Dos setores mais conservadores da sociedade brasileira a uma ala significativa da centro-esquerda, é consensual hoje a idéia de que o Estado deve seguir um modelo neoliberal. Não há dúvida de que, atualmente, até por falta de alternativa, o caminho é diminuir o tamanho do Estado e estimular a iniciativa privada. O saudável ceticismo, contudo, recomenda que se desconfie de tudo aquilo que é unânime. Afinal, já foi consenso a opinião de que a Terra era achatada.
De fato, por entre os escombros do Muro de Berlim pôde-se observar a ruína da economia socialista, ou seja, a falência do modelo que se colocava como alternativa socialmente mais justa ao capitalismo.

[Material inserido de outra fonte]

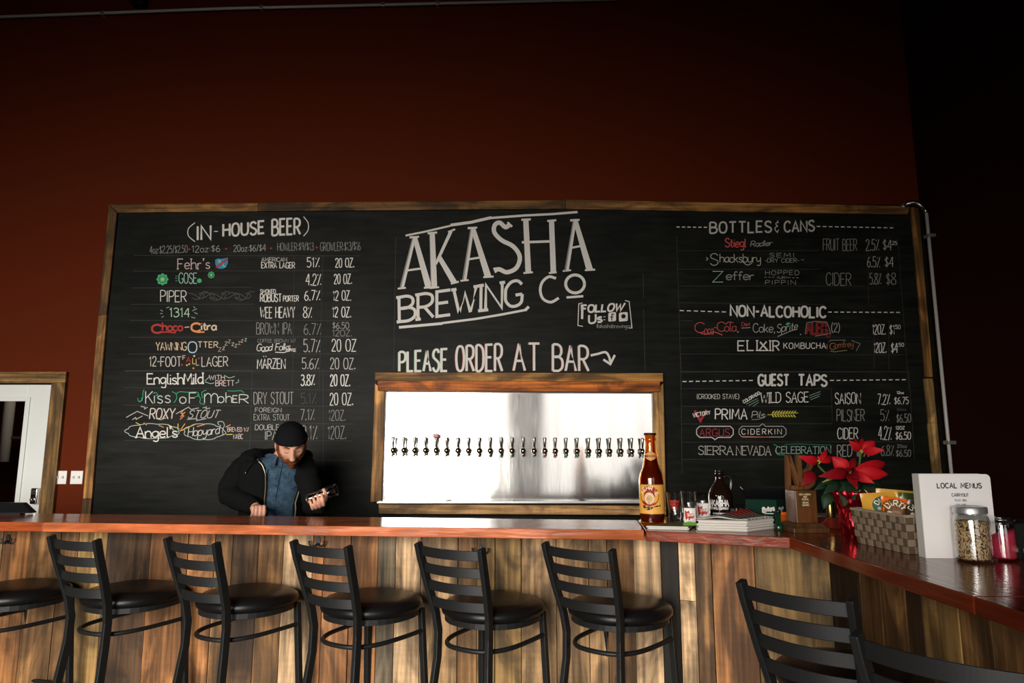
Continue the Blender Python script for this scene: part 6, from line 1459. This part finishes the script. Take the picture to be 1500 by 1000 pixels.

Não foi só. Com o fim da chamada ameaça comunista amplificado por uma crise econômica estrutural, saiu também fortemente abalado o conceito do "Welfare State", que procurava aliar a eficiência e produtividade da lógica de mercado à preocupação com a justiça social.
Tendo triunfado, é natural que o neoliberalismo vivesse um surto de popularidade. Entretanto, a glória da vitória é efêmera, sobretudo quando boa parte dos problemas colocados desde o surgimento do liberalismo, no século 18, persistem.
O termo "economia" surgiu na Grécia Antiga. "Oikonomía" significava apenas "arte de administração do lar". Estava longe de ser uma ciência. Podia, no máximo, ensejar reflexões metafísicas. Foi só com a descoberta do Novo Mundo e uma considerável revolução tecnológica, por volta do século 16, que a economia se coloca do ponto de vista das nações e não de indivíduos. Inaugurava-se o mercantilismo.
E é justamente no contexto dessa dicotomia nação/indivíduo que surge o liberalismo, ainda que apregoe noções opostas às do mercantilismo. Adam Smith, o pai da economia liberal, admite que os interesses dos negociantes se opõem aos da comunidade. Para ele, contudo, o comércio seria capaz de redistribuir a riqueza gerada pelo trabalho. Não é o que se observa. Mesmo tendo passado por inúmeras tentativas de reformulação, o neoliberalismo não conseguiu dar uma resposta satisfatória para a questão.
É certo que não existem receitas prontas. E todos os países estão buscando suas próprias soluções. O que importa contudo, principalmente num país como o Brasil, é que a economia resgate um pouco da sua noção grega e seja capaz de fornecer a todo e cada brasileiro os recursos necessários para a "administração do lar".